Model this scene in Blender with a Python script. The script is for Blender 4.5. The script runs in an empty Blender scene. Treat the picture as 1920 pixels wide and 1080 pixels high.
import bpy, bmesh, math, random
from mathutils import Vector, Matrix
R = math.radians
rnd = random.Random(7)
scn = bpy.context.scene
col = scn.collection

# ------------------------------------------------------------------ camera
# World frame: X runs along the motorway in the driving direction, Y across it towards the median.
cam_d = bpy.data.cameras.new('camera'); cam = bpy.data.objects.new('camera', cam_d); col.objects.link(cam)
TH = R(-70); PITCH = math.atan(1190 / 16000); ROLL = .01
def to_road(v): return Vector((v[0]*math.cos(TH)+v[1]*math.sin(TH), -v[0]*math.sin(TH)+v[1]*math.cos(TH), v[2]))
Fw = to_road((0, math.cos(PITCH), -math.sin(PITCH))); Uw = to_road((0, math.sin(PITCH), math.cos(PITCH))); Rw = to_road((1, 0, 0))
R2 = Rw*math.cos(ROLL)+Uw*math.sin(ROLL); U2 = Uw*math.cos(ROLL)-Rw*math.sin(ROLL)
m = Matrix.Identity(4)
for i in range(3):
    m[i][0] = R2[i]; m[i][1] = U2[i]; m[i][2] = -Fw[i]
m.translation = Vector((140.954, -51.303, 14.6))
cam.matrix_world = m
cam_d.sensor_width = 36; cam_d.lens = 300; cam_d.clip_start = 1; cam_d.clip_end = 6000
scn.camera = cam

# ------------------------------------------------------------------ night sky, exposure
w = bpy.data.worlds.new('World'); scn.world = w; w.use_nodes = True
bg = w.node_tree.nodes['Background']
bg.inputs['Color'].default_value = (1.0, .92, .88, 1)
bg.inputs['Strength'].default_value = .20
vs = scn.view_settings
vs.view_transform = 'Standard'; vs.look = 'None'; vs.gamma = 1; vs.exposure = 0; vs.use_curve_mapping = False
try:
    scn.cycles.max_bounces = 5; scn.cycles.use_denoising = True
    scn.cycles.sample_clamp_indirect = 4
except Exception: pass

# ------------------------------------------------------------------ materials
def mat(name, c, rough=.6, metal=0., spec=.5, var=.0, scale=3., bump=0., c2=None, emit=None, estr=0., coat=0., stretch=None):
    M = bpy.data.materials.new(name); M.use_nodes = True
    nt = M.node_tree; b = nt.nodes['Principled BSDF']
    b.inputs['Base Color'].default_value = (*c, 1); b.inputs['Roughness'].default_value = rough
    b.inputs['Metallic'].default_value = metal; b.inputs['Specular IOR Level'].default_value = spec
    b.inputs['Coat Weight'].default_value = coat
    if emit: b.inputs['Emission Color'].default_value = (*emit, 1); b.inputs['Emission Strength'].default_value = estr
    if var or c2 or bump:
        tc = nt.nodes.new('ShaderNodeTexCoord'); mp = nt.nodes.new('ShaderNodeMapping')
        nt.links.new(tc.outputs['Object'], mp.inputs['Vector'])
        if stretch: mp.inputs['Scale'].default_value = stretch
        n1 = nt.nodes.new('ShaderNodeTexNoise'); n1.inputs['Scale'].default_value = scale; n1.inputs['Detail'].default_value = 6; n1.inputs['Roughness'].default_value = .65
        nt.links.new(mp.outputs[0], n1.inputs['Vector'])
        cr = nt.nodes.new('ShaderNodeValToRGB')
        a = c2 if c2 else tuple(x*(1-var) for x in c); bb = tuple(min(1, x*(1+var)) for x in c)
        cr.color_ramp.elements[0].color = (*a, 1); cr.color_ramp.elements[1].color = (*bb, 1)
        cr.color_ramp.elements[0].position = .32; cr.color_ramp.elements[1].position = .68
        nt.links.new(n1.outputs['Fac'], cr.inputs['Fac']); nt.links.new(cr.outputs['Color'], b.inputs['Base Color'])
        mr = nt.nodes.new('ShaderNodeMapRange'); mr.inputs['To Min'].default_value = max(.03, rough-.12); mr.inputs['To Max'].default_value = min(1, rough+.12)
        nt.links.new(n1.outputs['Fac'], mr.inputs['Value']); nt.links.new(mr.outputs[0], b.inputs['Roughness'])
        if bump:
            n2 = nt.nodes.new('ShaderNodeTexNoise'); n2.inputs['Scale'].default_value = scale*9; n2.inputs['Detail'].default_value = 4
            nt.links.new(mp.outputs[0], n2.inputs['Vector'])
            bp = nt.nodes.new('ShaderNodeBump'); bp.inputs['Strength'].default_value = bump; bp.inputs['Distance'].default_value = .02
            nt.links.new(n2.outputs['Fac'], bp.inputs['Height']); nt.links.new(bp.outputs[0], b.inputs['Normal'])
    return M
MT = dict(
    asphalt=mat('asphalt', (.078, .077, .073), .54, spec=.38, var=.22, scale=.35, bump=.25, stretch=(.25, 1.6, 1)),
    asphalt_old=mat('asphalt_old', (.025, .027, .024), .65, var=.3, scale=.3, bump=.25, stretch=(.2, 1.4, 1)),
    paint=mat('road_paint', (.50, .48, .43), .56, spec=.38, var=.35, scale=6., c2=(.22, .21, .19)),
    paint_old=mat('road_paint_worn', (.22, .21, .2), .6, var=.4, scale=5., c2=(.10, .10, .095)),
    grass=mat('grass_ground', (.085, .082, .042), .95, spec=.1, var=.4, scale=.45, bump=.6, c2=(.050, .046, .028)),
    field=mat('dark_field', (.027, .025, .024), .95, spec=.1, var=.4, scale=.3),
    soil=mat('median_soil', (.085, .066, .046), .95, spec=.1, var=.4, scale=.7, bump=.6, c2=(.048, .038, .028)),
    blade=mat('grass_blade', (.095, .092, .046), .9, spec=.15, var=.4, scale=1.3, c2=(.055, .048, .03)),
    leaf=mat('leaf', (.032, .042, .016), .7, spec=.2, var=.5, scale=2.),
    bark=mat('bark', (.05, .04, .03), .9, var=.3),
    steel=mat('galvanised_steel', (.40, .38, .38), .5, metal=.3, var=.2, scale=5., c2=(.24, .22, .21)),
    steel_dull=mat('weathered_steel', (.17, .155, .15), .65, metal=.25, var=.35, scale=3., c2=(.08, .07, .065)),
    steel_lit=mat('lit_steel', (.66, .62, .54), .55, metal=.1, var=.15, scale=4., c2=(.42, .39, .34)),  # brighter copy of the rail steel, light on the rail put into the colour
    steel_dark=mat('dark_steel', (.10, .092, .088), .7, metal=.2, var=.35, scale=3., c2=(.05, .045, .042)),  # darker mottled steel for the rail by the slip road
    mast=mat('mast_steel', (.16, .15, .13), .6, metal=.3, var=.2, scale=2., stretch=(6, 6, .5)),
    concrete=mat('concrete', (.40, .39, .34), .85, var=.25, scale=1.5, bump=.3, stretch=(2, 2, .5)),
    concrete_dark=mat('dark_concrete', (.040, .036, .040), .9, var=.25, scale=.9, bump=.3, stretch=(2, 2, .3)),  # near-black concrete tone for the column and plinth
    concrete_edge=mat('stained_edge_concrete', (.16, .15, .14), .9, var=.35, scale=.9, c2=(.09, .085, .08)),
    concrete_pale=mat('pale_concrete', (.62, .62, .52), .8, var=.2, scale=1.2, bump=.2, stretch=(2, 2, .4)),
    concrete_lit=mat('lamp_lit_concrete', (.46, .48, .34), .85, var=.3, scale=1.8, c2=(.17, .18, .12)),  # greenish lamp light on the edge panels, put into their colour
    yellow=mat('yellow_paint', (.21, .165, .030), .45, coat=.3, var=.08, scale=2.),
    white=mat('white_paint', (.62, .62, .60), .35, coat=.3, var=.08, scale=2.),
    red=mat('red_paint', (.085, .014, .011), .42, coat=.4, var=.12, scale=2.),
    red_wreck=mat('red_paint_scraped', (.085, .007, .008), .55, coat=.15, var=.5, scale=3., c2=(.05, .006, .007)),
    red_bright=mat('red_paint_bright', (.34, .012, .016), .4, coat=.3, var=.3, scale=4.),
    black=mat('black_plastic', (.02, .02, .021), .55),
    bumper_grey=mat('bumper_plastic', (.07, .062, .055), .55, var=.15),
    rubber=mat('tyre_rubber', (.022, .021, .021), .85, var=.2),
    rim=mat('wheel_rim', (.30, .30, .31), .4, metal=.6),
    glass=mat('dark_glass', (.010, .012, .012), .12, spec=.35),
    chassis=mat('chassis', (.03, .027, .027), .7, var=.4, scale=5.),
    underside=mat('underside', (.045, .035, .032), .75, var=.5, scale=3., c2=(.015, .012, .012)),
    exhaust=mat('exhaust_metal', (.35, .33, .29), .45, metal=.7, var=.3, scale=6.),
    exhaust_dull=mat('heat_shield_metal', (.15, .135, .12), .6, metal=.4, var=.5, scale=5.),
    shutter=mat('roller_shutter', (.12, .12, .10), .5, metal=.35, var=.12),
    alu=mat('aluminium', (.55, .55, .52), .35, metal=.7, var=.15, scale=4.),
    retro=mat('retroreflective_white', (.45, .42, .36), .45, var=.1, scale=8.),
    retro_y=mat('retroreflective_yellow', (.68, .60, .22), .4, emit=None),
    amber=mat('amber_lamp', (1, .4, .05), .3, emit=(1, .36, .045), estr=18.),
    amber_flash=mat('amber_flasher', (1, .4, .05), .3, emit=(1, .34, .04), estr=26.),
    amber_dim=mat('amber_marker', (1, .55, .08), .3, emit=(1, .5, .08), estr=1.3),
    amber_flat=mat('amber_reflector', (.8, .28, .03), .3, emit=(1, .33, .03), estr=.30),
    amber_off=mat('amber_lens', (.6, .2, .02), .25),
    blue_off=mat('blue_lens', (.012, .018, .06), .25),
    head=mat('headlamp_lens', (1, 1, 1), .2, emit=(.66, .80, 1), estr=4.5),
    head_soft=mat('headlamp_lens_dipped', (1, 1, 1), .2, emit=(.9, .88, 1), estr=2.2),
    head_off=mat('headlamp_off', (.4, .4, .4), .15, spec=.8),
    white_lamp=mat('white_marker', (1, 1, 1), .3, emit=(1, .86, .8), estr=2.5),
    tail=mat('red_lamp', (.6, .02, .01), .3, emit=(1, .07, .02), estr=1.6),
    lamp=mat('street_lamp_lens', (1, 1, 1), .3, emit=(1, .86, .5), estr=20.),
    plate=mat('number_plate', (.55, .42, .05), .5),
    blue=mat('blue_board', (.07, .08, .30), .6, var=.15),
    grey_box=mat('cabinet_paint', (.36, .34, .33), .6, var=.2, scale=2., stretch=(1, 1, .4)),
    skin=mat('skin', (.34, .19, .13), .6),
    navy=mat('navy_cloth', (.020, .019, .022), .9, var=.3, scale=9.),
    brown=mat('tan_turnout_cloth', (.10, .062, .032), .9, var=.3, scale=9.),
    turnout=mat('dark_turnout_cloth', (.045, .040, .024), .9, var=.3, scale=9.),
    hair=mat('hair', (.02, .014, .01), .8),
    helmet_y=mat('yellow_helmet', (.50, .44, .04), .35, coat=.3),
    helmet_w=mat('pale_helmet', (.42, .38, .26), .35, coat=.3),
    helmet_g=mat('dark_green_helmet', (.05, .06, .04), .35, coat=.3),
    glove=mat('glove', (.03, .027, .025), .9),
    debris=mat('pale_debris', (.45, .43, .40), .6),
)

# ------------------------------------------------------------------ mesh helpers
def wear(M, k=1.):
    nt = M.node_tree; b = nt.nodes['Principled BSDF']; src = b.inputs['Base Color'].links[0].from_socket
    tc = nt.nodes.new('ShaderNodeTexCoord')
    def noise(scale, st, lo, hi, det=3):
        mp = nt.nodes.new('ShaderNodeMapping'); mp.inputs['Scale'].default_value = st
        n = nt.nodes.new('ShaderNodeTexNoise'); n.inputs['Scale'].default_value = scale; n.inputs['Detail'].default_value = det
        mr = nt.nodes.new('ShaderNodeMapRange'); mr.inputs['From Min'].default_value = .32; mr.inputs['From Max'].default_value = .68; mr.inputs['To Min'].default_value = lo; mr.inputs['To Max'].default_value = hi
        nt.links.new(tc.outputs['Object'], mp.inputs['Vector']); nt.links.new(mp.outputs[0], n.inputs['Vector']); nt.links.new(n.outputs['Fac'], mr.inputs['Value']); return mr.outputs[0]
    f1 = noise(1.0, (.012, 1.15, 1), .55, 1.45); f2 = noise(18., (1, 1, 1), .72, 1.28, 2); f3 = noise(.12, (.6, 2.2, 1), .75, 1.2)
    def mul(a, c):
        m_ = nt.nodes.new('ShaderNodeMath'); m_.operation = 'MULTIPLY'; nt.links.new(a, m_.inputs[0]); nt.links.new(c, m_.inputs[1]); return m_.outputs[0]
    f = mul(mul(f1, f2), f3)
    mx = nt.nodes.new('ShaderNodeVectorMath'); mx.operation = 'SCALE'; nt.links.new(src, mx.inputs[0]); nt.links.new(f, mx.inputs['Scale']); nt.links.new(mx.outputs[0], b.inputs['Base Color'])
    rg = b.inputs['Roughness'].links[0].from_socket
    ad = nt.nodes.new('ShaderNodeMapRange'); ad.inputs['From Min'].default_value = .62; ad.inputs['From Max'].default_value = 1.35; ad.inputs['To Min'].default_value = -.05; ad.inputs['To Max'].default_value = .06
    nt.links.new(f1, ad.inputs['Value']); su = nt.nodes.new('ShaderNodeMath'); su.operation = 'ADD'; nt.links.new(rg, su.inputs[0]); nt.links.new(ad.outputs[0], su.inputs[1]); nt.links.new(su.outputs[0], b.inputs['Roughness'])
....
# PROMPT
Starting at the top of the data above, repeat every line exactly until the line containing "except Exception: pass" has been given, then stop.

# FINAL RESULT
Model this scene in Blender with a Python script. The script is for Blender 4.5. The script runs in an empty Blender scene. Treat the picture as 1920 pixels wide and 1080 pixels high.
import bpy, bmesh, math, random
from mathutils import Vector, Matrix
R = math.radians
rnd = random.Random(7)
scn = bpy.context.scene
col = scn.collection

# ------------------------------------------------------------------ camera
# World frame: X runs along the motorway in the driving direction, Y across it towards the median.
cam_d = bpy.data.cameras.new('camera'); cam = bpy.data.objects.new('camera', cam_d); col.objects.link(cam)
TH = R(-70); PITCH = math.atan(1190 / 16000); ROLL = .01
def to_road(v): return Vector((v[0]*math.cos(TH)+v[1]*math.sin(TH), -v[0]*math.sin(TH)+v[1]*math.cos(TH), v[2]))
Fw = to_road((0, math.cos(PITCH), -math.sin(PITCH))); Uw = to_road((0, math.sin(PITCH), math.cos(PITCH))); Rw = to_road((1, 0, 0))
R2 = Rw*math.cos(ROLL)+Uw*math.sin(ROLL); U2 = Uw*math.cos(ROLL)-Rw*math.sin(ROLL)
m = Matrix.Identity(4)
for i in range(3):
    m[i][0] = R2[i]; m[i][1] = U2[i]; m[i][2] = -Fw[i]
m.translation = Vector((140.954, -51.303, 14.6))
cam.matrix_world = m
cam_d.sensor_width = 36; cam_d.lens = 300; cam_d.clip_start = 1; cam_d.clip_end = 6000
scn.camera = cam

# ------------------------------------------------------------------ night sky, exposure
w = bpy.data.worlds.new('World'); scn.world = w; w.use_nodes = True
bg = w.node_tree.nodes['Background']
bg.inputs['Color'].default_value = (1.0, .92, .88, 1)
bg.inputs['Strength'].default_value = .20
vs = scn.view_settings
vs.view_transform = 'Standard'; vs.look = 'None'; vs.gamma = 1; vs.exposure = 0; vs.use_curve_mapping = False
try:
    scn.cycles.max_bounces = 5; scn.cycles.use_denoising = True
    scn.cycles.sample_clamp_indirect = 4
except Exception: pass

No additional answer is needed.